Typical in cases like this, the media that touted the Tiger Brand as the genuine article turned with fury and self-righteousness on its former model of perfection. Even more amusing is how quickly the corporate world cut its ties to the feline philanderer.

Accenture, one of the major corporations that identified its brand with his brand, quickly began removing all images of Woods from company advertisements. Tag Hauer, the Swiss luxury watchmaker, announced it would scale down its association with Woods. Procter and Gamble lowered their Tiger profile by withdrawing its Gillette ads featuring Woods. Then AT&T pulled the plug on its Woods connection.

Only Nike has remained completely faithful, with Phil Knight saying that this whole thing was but a minor blip. There have been no TV commercials featuring Woods on television since late November. Tiger Woods has vanished from public view and from the branded world in which we live. It is doubtful, however, that sex has disappeared from the PGA tour or other sporting venues.

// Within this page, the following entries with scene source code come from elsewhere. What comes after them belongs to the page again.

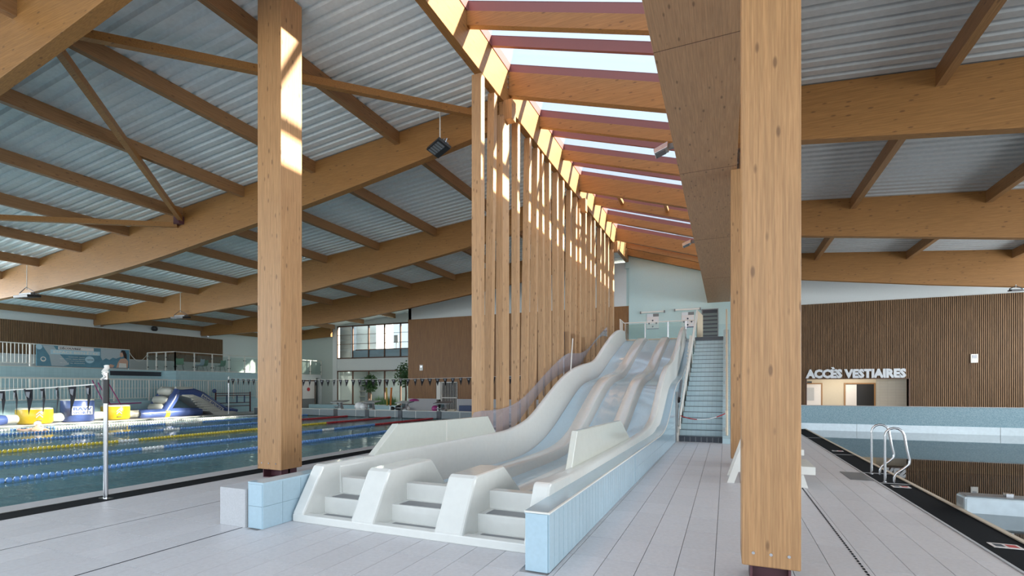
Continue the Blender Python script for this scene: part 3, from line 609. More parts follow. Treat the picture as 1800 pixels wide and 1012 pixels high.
# fins of the screen
fins=[(10.91,10.91),(11.77,11.5),(13.35,13.31),(14.32,13.96),(15.01,14.66),(15.43,15.64),(16.15,16.27),(17.0,17.06),(17.72,17.65),(18.72,18.43),(19.5,19.26),(20.96,20.87),(21.82,21.72),(22.53,22.63),(23.73,23.62),(24.56,24.69),(25.45,25.32)]
for i,(a,b) in enumerate(fins):
    w=.18; x0,x1=-5.70,-5.505
    if i==0: w,x0,x1=.2,-5.72,-5.46
    build('screen_fin',MB().hexa([(x0,b,0),(x1,b,0),(x1,b+w,0),(x0,b+w,0)],[(x0,a,9.39),(x1,a,9.39),(x1,a+w,9.39),(x0,a+w,9.39)]),WF,bevel=.008,
      label=('upright' if abs(a-b)<.1 else 'slightly leaning')+' slender timber fin of the screen by the slide, '+ORD[i]+' from the left',cat='fin',group='timber fins of the screen beside the slide')
for i,(y,d,nm) in enumerate(((12.15,.62,'nearest'),(19.75,.36,'middle'),(26.3,.4,'farthest'))):
    p=thing('screen_post',nm+' broad timber post in the screen under a corbel block','post',(-5.6,y,0))
    build('shaft',MB().box(-5.64,-5.44,y,y+d*.7,0,9.0),WF,p,bevel=.008); build('corbel',MB().box(-5.6,-5.22,y+.1,y+.38,8.9,9.42),WZ,p,bevel=.008)
build('fall_cable',MB().tube([(-5.6,10.95,1.2),(-5.6,26,1.2)],.012,5),M_steel,label='thin steel rail behind the timber fins',cat='rail')
build('screen_cabinet',MB().box(-6.0,-5.715,18.3,20.7,1.9,3.9),M_navy,label='dark blue cabinet behind the timber screen',cat='cabinet')
# columns
def column(x0,x1,y0,y1,z0,z1,label,boltz=True):
    c=thing('timber_column',label,'column',((x0+x1)/2,(y0+y1)/2,0)); build('shaft',MB().box(x0,x1,y0,y1,z0,z1),WZ,c,bevel=.012)
    xc,yc=(x0+x1)/2,(y0+y1)/2; w=(x1-x0)/2-.07; h=(y1-y0)/2-.07
    build('steel_base',MB().box(xc-w,xc+w,yc-.02,yc+.02,0,z0).box(xc-w,xc-w+.02,yc-h,yc+h,0,z0).box(xc+w-.02,xc+w,yc-h,yc+h,0,z0).box(xc-w,xc+w,yc-h,yc+h,z0-.015,z0).box(xc-w,xc+w,yc-h,yc+h,0,.012),M_maroon,c)
    for k in range(3):
        xx=x0+(x1-x0)*(.2+.3*k); build('bolt',MB().prism([(xx+.014*math.cos(q*.785),z0+.12+.014*math.sin(q*.785)) for q in range(8)],1,y0-.012,y0),M_steel,c)
    return c
column(-8.42,-7.80,7.08,7.60,.17,9.35,'tall timber column at the left, beside the lane pool on a maroon steel foot')
column(.13,.595,4.93,5.38,.17,6.6,'tall timber column at the right foreground on a maroon steel foot')
column(.10,.55,12.2,12.65,.17,6.6,'timber column standing behind the right foreground column')
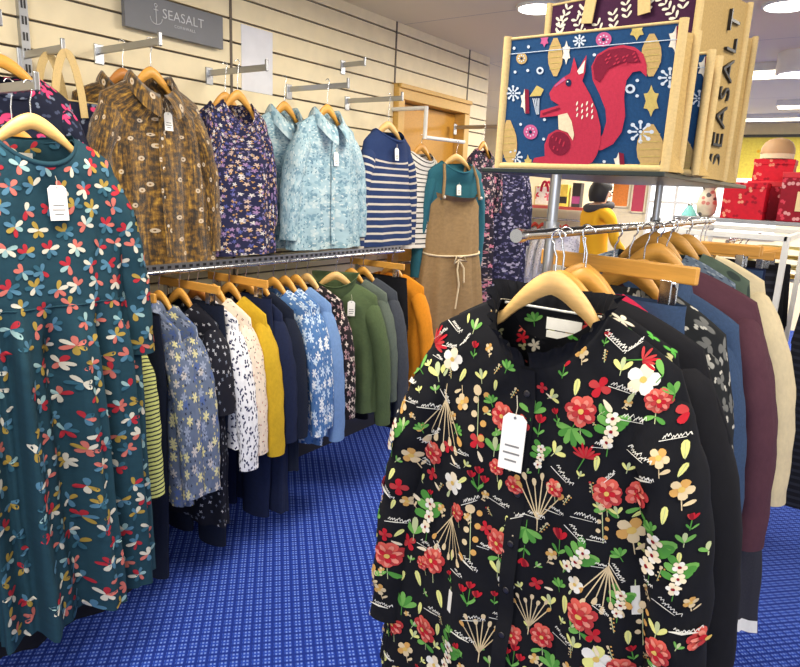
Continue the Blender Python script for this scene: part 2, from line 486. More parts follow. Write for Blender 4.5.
# ------------------------------------------------------------------ printed motifs laid on the cloth
def ell(cx, cy, a, l, w, n=11):
    """petal: starts at (cx, cy), runs l along angle a, widest near its tip"""
    pts = []
    for k in range(n):
        q = 2 * PI * k / n; u = .5 - .5 * cos(q); v = sin(q) * w / 2 * (.55 + .6 * u)
        pts.append((cx + u * l * cos(a) - v * sin(a), cy + u * l * sin(a) + v * cos(a)))
    return pts
def disc(cx, cy, r, n=10): return [(cx + r * cos(2 * PI * k / n), cy + r * sin(2 * PI * k / n)) for k in range(n)]
def stroke(x0, y0, x1, y1, w):
    dx, dy = x1 - x0, y1 - y0; d = math.hypot(dx, dy) or 1; nx, ny = -dy / d * w / 2, dx / d * w / 2
    return [(x0 + nx, y0 + ny), (x1 + nx * .7, y1 + ny * .7), (x1 - nx * .7, y1 - ny * .7), (x0 - nx, y0 - ny)]

def apply_decals(D, body, sleeves, B):
    """project every motif along the garment's front onto its cloth; each joins the mesh it lands on"""
    tgt = [body] + sleeves; bv = [BVHTree.FromPolygons([Vector(v) for v in m.v], m.f) for m in tgt]
    def hit(x, z, only=None):
        best = None
        for k, t in enumerate(bv):
            if only is not None and k != only: continue
            h = t.ray_cast(Vector((x, -1, z)), Vector((0, 1, 0)))
            if h[0] is not None and (best is None or h[0].y < best[0].y): best = (h[0], h[1], k)
        return best
    for (x, z, rot, polys) in D['items']:
        c0 = hit(x, z)
        if not c0: continue
        ca, sa = cos(rot), sin(rot)
        for lay, (pts, mi) in enumerate(polys):
            P = [(x + a * ca - b * sa, z + a * sa + b * ca) for a, b in pts]
            mx = sum(p[0] for p in P) / len(P); mz = sum(p[1] for p in P) / len(P)
            h0 = hit(mx, mz)
            if not h0: continue
            k = h0[2]; off = .0012 + .00035 * lay; H = []
            for a, b in P + [(mx, mz)]:
                h = hit(a, b, k)
                if not h or abs(h[0].y - h0[0].y) > .03: H = None; break
                nn = h[1] if h[1].y < 0 else -h[1]
                H.append(h[0] + nn * off)
            if not H: continue
            n = len(P); tgt[k].add(H, [(i, (i + 1) % n, n) for i in range(n)], mi)

# ------------------------------------------------------------------ camera
CAM_R = ((0.806, 0.167, -0.568), (0.590, -0.155, 0.792), (0.044, -0.974, -0.224))
cam = bpy.data.cameras.new('camera'); cam_o = bpy.data.objects.new('camera', cam); COL.objects.link(cam_o)
_r = Vector([q[0] for q in CAM_R]).normalized(); _f = Vector([q[2] for q in CAM_R]); _f = (_f - _r * _f.dot(_r)).normalized(); _u = _r.cross(_f)
cam_o.matrix_world = Matrix(((_r.x, _u.x, -_f.x, 0), (_r.y, _u.y, -_f.y, 0), (_r.z, _u.z, -_f.z, 1.5), (0, 0, 0, 1)))
cam.sensor_width = 36; cam.lens = 28.8; cam.clip_start = .02; cam.clip_end = 60
scene.camera = cam_o

# ------------------------------------------------------------------ setting
XW, ZC = -2.4, 2.42
def carpet():
    t = NT('blue_patterned_carpet'); v = t.mapping(t.obj(), (1, 1, 1), (0, 0, PI / 4 - .03))
    sx = t.node('ShaderNodeSeparateXYZ'); t.put(sx.inputs[0], v)
    def cell(s, per, w):
        f = t.math('FRACT', t.math('DIVIDE', t.math('ADD', s, 40.), per))
        return t.math('MULTIPLY', t.math('SUBTRACT', w, t.math('ABSOLUTE', t.math('SUBTRACT', f, .5))), 9., cl=True)
    big = t.math('MULTIPLY', cell(sx.outputs[0], .034, .40), cell(sx.outputs[1], .034, .42))
    sm = t.math('MULTIPLY', cell(sx.outputs[0], .017, .34), cell(sx.outputs[1], .0113, .33))
    m = t.math('MULTIPLY', big, sm)
    n = t.noise(t.obj(), 320, 3, .7); n2 = t.noise(t.obj(), 1.6, 2)
    c = t.mix(t.math('MULTIPLY', big, .75), lin((26, 44, 122)), lin((44, 76, 180)))
    c = t.mix(m, c, lin((124, 152, 232)))
    c = t.mix(t.math('MULTIPLY', n, .5), c, lin((38, 64, 160)))
    t.bump(t.math('ADD', n, m), .5, .004)
    return t.fin(c, .95, 0, .1)
m = MB(); m.box((-2, 4, -.05), (13, 15, .1)); struct(m.build('floor', carpet(), None, False))

def ceiling_mat():
    t = NT('suspended_ceiling'); sx = t.node('ShaderNodeSeparateXYZ'); t.put(sx.inputs[0], t.obj())
    g = None
    for k, per in ((0, 1.2), (1, 1.2)):
        f = t.math('FRACT', t.math('DIVIDE', t.math('ADD', sx.outputs[k], 24.35 if k else 24.1), per))
        l = t.math('LESS_THAN', f, .006); g = l if g is None else t.math('MAXIMUM', g, l)
    n = t.noise(t.obj(), 3, 2)
    c = t.mix(n, lin((240, 226, 186)), lin((246, 232, 194)))
    return t.fin(t.mix(t.math('MULTIPLY', g, .6), c, lin((150, 142, 134))), .9)
m = MB(); m.box((-2, 4, ZC + .05), (13, 15, .1)); struct(m.build('ceiling', ceiling_mat(), None, False))

M_SLAT = plain('cream_slatwall', (242, 227, 190), .55); M_GROOVE = plain('slatwall_groove', (92, 84, 76), .8)
P_ = .0935; Z0 = 2.364
def slats(m, y0, y1, z0, z1):
    m.box((XW - .03, (y0 + y1) / 2, (z0 + z1) / 2), (.03, y1 - y0, z1 - z0), 1)
    k0 = math.floor((Z0 - z1) / P_)
    for k in range(k0, 40):
        b, tp = Z0 - P_ * (k + 1) + .0045, Z0 - P_ * k - .0045
        b, tp = max(b, z0), min(tp, z1)
        if tp - b > .004: m.box((XW - .0075, (y0 + y1) / 2, (b + tp) / 2), (.015, y1 - y0, tp - b), 0)
m = MB()
for a, b in ((-1.6, -.42), (-.42, .78), (.78, 1.98), (1.98, 3.18)): slats(m, a + .003, b - .003, 0, ZC)
slats(m, 3.183, 4.01, 2.09, ZC); slats(m, 4.014, 4.30, 0, ZC)
m.box((XW - .10, 1.35, ZC / 2), (.11, 5.9, ZC), 1)  # masonry behind the panels ...
m.v = m.v[:-8]; m.f = m.f[:-6]; m.mi = m.mi[:-6]; m.uv = m.uv[:-8]
for y0, y1, z0 in ((-1.6, 3.18, 0), (3.18, 4.012, 2.09), (4.012, 4.30, 0)): m.box((XW - .095, (y0 + y1) / 2, (z0 + ZC) / 2), (.10, y1 - y0, ZC - z0), 0)
struct(m.build('wall_left', [M_SLAT, M_GROOVE], None, False))
for i, y in enumerate((.78, 1.98, 3.18, 4.012)):
    m = MB(); z0 = 2.09 if 3.1 < y < 3.2 else 0
    m.box((XW + .001, y, (z0 + ZC) / 2), (.005, .012, ZC - z0)); struct(m.build('trim_%d' % (i + 1), plain('bronze_joint_strip', (96, 84, 72), .5), None, False))
M_DOOR = wood('oak_door', (216, 158, 62)); M_FRAME = wood('oak_frame', (222, 176, 92))
m = MB(); m.box((XW - .07, 3.60, 1.0), (.045, .70, 1.99)); d = struct(m.build('door_1', M_DOOR, None, False, bevel=.003))
m = MB()
for y in (3.215, 3.98): m.box((XW - .03, y, 1.0), (.13, .065, 2.0))
m.box((XW - .03, 3.597, 2.045), (.13, .83, .085)); m.box((XW + .035, 3.597, 2.075), (.03, .83, .025))
struct(m.build('trim_5', M_FRAME, None, False, bevel=.004))
m = MB(); m.tube([(XW - .045, 3.36, 1.02), (XW - .0, 3.36, 1.02), (XW - .0, 3.47, 1.02)], .009); m.build('door_handle', M_STEEL, d)

# far walls
M_CREAM = plain('cream_paint', (238, 224, 190), .8); M_YEL = printed('yellow_display_paper', (246, 214, 92), [(5, .13, 0, [(255, 244, 190), (236, 180, 40)], .8), (9, .05, 0, [(210, 160, 40)], .6)])
m = MB(); m.box((-2, 9.05, ZC / 2), (13, .1, ZC)); struct(m.build('wall_back', M_CREAM, None, False))
m = MB(); m.box((-5.4, 6.6, ZC / 2), (.1, 4.9, ZC)); struct(m.build('wall_recess', M_CREAM, None, False))
m = MB(); m.box((-3.93, 4.25, ZC / 2), (2.85, .1, ZC)); struct(m.build('wall_return', M_CREAM, None, False))
m = MB(); m.box((XW + .012, .79, .19), (.024, 4.76, .38)); struct(m.build('dark_strip_left', plain('dark_navy_strip', (30, 32, 44), .6), None, False))  # dark strip along the wall foot behind the lower rail

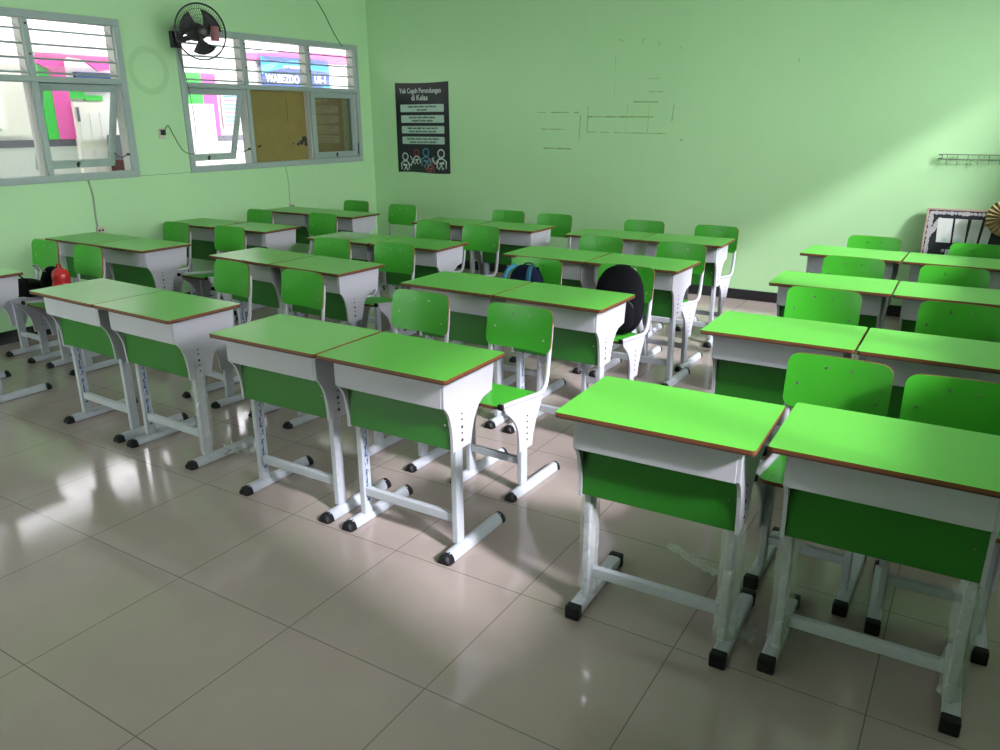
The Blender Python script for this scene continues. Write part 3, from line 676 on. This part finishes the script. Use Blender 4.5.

Sex and sport are inextricably linked. Faux sex surrounds all our sporting events, where young women called “cheerleaders” and “dancers” decorate the landscape with wiggles, jiggles and giggles passing as a cross between glamorous role models and purveyors of sexual titillation. Then there’s the real sex, as women make themselves available to athletes, and star athletes take it as a perk of the position.

The Tennessee Hostess Scandal is an adjunct to the Tiger Woods affair. Sending young women from the University of Tennessee out to a high school football game on a recruiting trip is about as bad as it gets. The stories of attractive young women traveling hundreds of miles to see and be seen with naïve high school athletes who are targets on the football recruiting board point to issues of sexual access and the insane pressures surrounding intercollegiate athletics.

Such insanity was on display in Florida recently as Urban Meyer, head football coach and minor deity, announced his retirement from coaching, citing his health. An outpouring of grief and angst flowed throughout Gatorland. Then Meyer reversed his decision. He will now take a leave of absence until he gets control of his world. This is comparable to most of us giving up breathing until we could live without having to do it constantly.